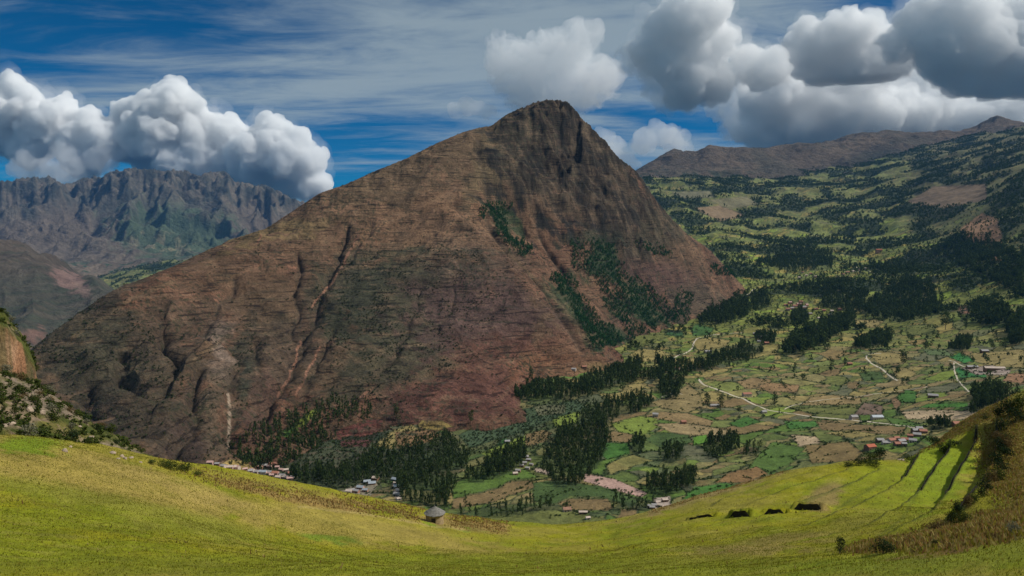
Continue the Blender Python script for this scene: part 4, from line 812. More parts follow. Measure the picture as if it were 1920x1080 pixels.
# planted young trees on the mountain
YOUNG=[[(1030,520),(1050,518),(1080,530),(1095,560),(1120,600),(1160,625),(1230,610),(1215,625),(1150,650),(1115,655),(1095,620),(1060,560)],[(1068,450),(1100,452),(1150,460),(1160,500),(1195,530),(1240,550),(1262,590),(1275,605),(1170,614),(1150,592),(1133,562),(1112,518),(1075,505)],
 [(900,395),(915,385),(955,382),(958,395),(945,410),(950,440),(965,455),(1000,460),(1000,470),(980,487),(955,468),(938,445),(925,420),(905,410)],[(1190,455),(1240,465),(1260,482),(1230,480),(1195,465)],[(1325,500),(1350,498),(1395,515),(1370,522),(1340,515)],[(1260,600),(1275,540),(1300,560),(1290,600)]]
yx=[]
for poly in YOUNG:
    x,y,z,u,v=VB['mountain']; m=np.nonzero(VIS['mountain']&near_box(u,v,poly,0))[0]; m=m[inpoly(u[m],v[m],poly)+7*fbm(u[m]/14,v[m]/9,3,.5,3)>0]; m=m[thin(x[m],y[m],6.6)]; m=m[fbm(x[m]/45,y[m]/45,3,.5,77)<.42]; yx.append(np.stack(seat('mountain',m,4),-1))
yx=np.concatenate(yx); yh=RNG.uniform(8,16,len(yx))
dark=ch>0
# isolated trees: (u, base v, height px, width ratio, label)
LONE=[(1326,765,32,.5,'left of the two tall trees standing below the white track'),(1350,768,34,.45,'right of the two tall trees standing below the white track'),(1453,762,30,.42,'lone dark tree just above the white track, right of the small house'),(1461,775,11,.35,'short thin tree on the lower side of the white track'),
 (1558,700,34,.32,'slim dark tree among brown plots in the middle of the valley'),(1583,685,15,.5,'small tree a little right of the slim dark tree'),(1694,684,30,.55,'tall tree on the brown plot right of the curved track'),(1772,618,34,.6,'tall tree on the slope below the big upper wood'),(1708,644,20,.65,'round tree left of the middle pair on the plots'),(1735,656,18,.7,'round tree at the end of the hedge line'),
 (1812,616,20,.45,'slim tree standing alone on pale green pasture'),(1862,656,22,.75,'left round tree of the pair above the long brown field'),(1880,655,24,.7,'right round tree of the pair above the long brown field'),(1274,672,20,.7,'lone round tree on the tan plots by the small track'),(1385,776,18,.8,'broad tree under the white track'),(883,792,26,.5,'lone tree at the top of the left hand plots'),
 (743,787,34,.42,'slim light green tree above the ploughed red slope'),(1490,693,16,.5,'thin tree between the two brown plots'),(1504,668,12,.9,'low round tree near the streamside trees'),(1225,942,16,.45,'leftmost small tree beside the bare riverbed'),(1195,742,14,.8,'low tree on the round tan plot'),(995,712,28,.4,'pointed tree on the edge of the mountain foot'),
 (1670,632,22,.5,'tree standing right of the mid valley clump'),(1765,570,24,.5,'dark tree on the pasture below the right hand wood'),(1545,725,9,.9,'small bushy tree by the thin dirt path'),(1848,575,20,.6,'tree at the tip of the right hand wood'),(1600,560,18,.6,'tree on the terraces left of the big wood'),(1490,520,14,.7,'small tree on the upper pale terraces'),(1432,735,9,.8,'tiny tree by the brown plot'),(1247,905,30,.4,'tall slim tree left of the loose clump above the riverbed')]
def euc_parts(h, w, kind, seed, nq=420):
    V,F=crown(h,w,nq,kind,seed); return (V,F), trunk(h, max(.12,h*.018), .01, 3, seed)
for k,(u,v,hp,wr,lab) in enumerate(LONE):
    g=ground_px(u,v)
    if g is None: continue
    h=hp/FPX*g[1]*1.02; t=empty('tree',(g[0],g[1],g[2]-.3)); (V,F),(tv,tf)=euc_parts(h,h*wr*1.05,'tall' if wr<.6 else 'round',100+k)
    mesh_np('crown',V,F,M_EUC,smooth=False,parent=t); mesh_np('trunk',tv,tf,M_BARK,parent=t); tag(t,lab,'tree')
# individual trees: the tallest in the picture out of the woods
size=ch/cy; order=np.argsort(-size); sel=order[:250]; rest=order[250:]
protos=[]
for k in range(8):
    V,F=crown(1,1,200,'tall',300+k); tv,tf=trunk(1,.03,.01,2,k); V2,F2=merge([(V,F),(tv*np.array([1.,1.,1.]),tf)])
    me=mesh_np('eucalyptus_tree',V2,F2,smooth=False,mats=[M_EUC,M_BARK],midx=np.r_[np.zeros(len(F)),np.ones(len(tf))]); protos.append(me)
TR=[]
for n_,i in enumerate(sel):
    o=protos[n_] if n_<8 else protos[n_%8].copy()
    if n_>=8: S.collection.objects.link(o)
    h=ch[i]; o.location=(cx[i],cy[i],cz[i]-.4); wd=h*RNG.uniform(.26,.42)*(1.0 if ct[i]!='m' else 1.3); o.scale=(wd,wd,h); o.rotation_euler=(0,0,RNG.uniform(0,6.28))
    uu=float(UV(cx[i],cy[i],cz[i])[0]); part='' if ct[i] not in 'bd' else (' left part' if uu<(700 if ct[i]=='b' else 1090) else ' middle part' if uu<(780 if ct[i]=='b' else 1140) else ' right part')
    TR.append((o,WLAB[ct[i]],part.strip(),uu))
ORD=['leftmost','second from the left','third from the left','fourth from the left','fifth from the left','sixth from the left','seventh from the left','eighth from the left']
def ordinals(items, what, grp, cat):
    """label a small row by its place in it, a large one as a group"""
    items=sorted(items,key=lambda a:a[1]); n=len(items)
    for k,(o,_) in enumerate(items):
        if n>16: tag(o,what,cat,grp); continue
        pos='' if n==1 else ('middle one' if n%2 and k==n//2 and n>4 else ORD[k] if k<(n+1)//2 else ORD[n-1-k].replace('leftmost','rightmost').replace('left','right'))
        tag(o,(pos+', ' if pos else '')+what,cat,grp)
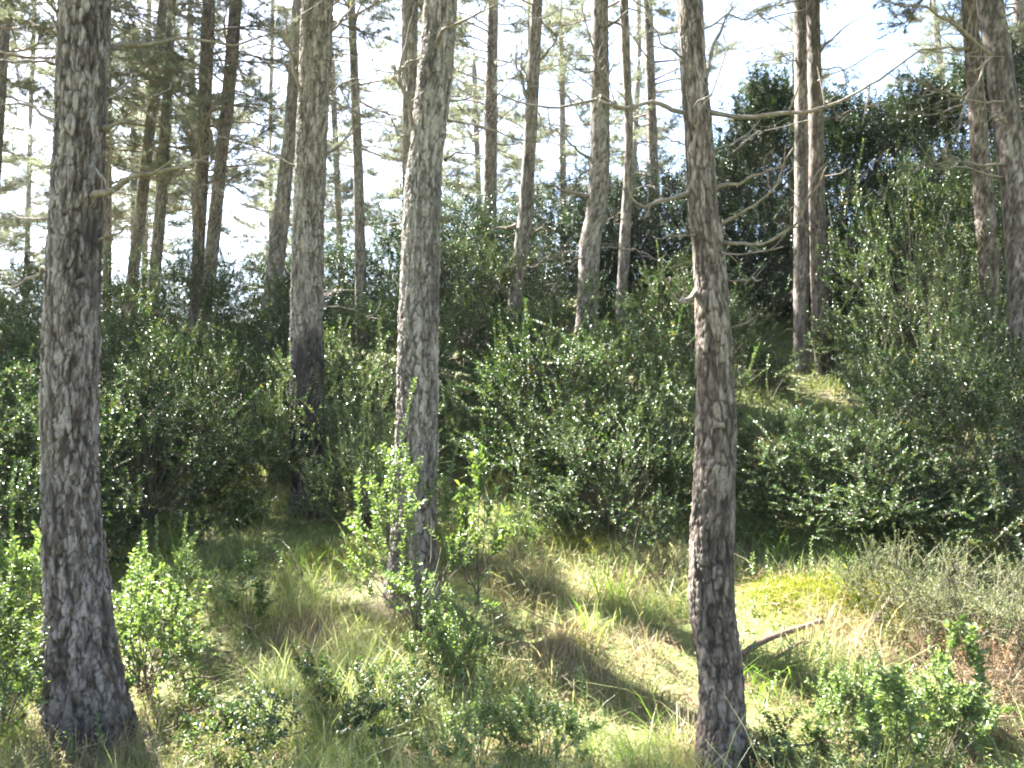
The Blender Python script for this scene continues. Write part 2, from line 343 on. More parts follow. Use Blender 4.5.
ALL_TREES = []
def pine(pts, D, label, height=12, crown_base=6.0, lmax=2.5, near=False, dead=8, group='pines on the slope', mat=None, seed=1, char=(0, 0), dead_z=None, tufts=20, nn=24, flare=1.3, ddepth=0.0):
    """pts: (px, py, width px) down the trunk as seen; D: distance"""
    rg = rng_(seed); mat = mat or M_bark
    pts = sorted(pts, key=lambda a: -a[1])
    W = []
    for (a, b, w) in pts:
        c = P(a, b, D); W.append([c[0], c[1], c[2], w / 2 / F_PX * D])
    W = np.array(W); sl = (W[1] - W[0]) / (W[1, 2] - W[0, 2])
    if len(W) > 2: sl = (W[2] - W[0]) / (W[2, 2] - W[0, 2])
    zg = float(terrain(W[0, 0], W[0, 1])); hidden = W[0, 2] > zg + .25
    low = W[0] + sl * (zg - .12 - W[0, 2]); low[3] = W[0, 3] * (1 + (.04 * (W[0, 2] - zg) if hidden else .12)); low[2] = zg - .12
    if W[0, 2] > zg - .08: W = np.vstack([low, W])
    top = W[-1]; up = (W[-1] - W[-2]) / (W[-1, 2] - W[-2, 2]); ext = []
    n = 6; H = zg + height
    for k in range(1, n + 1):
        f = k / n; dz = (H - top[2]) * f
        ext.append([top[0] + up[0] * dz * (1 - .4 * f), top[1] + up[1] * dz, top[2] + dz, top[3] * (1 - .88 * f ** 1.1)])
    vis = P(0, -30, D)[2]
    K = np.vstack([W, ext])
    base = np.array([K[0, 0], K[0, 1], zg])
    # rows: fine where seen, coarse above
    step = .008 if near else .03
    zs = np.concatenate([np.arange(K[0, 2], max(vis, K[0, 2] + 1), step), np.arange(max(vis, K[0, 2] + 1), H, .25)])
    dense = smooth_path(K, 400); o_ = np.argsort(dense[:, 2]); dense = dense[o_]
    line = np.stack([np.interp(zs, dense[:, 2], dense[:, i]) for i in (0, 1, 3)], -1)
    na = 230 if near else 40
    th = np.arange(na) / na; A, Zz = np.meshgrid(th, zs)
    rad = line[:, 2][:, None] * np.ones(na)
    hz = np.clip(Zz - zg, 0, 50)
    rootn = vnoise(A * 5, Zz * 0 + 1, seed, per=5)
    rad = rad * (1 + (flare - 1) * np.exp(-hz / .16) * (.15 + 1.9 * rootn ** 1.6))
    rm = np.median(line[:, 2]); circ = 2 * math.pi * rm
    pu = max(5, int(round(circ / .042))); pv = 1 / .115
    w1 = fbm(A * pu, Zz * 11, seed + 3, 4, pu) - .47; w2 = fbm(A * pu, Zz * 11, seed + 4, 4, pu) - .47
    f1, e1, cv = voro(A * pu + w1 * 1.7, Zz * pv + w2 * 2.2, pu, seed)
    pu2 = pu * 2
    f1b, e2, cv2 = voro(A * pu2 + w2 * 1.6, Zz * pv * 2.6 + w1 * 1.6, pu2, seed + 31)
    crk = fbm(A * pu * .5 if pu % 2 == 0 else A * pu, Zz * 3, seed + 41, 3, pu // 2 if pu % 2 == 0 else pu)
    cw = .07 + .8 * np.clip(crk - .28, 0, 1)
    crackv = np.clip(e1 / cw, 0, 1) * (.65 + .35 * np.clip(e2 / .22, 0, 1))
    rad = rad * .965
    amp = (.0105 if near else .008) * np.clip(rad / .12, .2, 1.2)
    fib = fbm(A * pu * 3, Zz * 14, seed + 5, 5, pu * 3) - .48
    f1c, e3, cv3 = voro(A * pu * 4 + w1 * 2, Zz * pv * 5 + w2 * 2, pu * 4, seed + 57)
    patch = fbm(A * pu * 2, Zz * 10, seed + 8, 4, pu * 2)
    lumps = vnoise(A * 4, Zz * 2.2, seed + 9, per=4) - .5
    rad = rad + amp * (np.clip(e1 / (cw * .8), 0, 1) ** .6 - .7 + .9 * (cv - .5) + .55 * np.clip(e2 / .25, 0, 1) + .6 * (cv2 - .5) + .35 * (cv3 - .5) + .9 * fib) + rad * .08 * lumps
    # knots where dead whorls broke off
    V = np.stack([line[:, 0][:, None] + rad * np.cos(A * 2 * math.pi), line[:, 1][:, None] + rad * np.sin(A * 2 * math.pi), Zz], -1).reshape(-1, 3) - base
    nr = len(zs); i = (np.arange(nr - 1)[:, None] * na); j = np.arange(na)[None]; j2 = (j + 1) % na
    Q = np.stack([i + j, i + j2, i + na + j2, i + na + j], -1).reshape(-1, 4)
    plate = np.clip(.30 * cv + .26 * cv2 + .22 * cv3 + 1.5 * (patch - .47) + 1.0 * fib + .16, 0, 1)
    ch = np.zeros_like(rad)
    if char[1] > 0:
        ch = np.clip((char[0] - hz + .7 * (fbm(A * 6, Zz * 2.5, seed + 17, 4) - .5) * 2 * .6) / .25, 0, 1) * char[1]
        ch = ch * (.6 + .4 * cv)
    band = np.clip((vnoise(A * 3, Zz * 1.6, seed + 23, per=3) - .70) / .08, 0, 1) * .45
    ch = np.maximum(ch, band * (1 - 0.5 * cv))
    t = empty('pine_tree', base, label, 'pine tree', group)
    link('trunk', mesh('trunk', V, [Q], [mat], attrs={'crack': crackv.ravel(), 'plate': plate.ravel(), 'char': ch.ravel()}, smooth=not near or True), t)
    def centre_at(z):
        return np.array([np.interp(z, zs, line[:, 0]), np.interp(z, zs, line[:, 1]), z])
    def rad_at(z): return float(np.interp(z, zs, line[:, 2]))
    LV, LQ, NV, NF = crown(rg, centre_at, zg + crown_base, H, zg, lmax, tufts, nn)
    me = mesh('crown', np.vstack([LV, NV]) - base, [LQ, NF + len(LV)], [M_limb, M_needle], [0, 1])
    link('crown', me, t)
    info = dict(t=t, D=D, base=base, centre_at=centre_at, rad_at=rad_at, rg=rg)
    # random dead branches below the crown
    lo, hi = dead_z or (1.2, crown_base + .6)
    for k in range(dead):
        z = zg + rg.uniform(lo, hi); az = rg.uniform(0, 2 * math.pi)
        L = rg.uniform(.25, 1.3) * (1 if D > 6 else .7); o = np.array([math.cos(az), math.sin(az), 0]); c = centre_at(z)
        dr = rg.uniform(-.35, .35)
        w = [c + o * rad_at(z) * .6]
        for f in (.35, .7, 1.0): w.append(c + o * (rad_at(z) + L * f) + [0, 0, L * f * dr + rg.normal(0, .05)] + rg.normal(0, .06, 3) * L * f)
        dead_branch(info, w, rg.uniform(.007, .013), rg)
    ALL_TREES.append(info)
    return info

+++

## WHAT YOU WILL DO
Report how many lines in the records hold the word "from", giving the number and nothing else.

## SOLUTION
3